We’d sit in the dark with the crickets and the occasional buzz of a mosquito poking gently into the deep green silence. Lazy flashing specks hovering in the thick air, glow lights I’d capture in a jar to take inside. How disappointed I was when in the bright incandescence the brilliant glow faded to a pale shudder as the terrified fireflies gathered at the edges of the jar. Even now, sitting in the darkness so many decades later, I can hear daddy humming. No particular tune. Just a wordless melody that rose and fell breaking at moments as he paused reflecting on some thought that had blinked on and off … a firefly moment in his head.
I wonder what some of those thoughts were. I wish I’d asked him more questions. I don’t feel that I got to know him nearly enough and so I cling to the stories I know and the vivid memories that I recall – the early morning bike rides in Atlantic City during the summer. Those evenings we spent in the backyard with the fireflies. Winter barbecue nights with my father marching back and forth in front of the kitchen window at our house on Meadow Lane.

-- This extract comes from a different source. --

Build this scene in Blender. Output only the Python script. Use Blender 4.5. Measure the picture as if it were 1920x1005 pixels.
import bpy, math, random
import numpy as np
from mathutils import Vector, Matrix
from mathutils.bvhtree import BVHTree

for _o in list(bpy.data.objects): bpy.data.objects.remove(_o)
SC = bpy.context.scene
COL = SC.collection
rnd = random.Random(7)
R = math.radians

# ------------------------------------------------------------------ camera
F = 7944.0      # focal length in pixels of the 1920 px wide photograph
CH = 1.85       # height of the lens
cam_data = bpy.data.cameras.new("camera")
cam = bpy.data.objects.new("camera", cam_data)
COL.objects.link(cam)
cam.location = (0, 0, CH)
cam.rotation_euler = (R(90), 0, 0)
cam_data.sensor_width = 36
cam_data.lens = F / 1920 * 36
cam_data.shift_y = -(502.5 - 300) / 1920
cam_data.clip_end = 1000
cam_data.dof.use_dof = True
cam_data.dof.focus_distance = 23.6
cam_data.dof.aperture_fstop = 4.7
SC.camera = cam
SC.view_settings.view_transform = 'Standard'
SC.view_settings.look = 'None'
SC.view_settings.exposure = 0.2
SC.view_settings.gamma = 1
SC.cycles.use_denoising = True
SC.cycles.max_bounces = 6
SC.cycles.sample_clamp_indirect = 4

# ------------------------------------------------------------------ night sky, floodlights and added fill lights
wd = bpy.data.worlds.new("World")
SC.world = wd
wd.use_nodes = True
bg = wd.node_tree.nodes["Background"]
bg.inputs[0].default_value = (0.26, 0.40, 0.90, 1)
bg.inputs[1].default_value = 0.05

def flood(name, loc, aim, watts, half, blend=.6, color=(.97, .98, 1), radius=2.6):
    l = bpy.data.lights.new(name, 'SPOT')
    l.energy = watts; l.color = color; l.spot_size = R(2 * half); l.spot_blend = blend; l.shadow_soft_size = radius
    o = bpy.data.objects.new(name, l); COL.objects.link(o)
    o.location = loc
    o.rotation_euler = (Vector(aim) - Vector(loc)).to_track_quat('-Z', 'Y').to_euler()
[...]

I was awake on this particular night, writing down these particular thoughts because I couldn’t sleep. I went to this ranch in Hollister to provide support to a friend who just lost his life partner – the person with whom he spent more than half of his life. For some reason these stories of my father came to mind. I felt as tears welled up in my eyes and then spilled over, burning a warm trail that cooled quickly in the night air.
Generally I’m not one who feels terribly lonely. Rather gregarious and blessed to be surrounded by wonderful friends and family, I live a life enviably filled with love and warmth. But thinking about Steve and his loss, and thinking about my father, in the dark I felt completely alone. In this moment, a thought that has long been in my head suddenly stood in stark relief against the dark night – a neon-inspired mental firefly of my own.
Life is too short and too precious to be spent behind emotional walls.
It might seem from what I’ve just said that I don’t exactly live in a fortress when it comes to personal connections, but the truth is that I – like so many other people – am no different when it comes to having an aversion to allowing for the truly deep commitment that must exist in a primary romantic life partner type relationship.
There have been several relationships in my life where I had thought I’d made the connection; but as I sat in the darkness I ran through each of them and reviewed the patterns my life had followed. I thought about the wounds from those failed relationships that had resulted in my building slightly wider and higher barricades from which I then had to emerge the next time around.
It was a sleepless night.
A fistful and a half of hours later, the morning broke in grayish gold and I found myself wrestling with the minor demons of a restless night’s sleep. My dreams had been scattered and though the images were gone, I had a sense that there were messages that I was supposed to remember.
It took about 8 more hours, a bit of exercise and then an exceedingly long soak in a hot tub, but finally my thoughts sorted. And thank goodness they did. Because the truth is that these issues of relationships, boundaries and connections have been roiling around in my brain for some time. The topic has flowed in and out of my writing – though most of the pieces sat half-finished in my “still pending” folder.
Until this week.
In fact, in the spirit of disclosure, several of the recent commentary pieces are dated by when I started writing them, but I’ve only just finished them this week. So if this is the first piece of mine you’re reading, I recommend checking out some of the previous entries. It will be pretty clear which ones I’m talking about.
But back to my point …
When I awakened on Easter morning at the ranch in Hollister, I thought that the ideas whirling about in my head were about what I had done wrong in my old relationships. I was wrong.
The thoughts in my head were about what I had done right.
It’s not that I hadn’t made mistakes. It was precisely the opposite. I had made mistakes, and each of those missteps meant that I hadn’t allowed a perceived failure to paralyze me and prevent my trying again.
Yes, I had allowed boundaries and walls to impede past relationships both by overstepping the lines of others and by using my own to keep people out. There also had been times when I failed to be truly authentic and open. But those lessons were learned, and it was time to move on.
The tears I shed that evening weren’t about feeling lonely, nor were they about regret. They were about saying goodbye.
At some point that evening in Hollister I said farewell to a part of me that, like a firefly seen in bright light, didn’t hold any particular mystery and was best freed from the jar and put back out into the night air.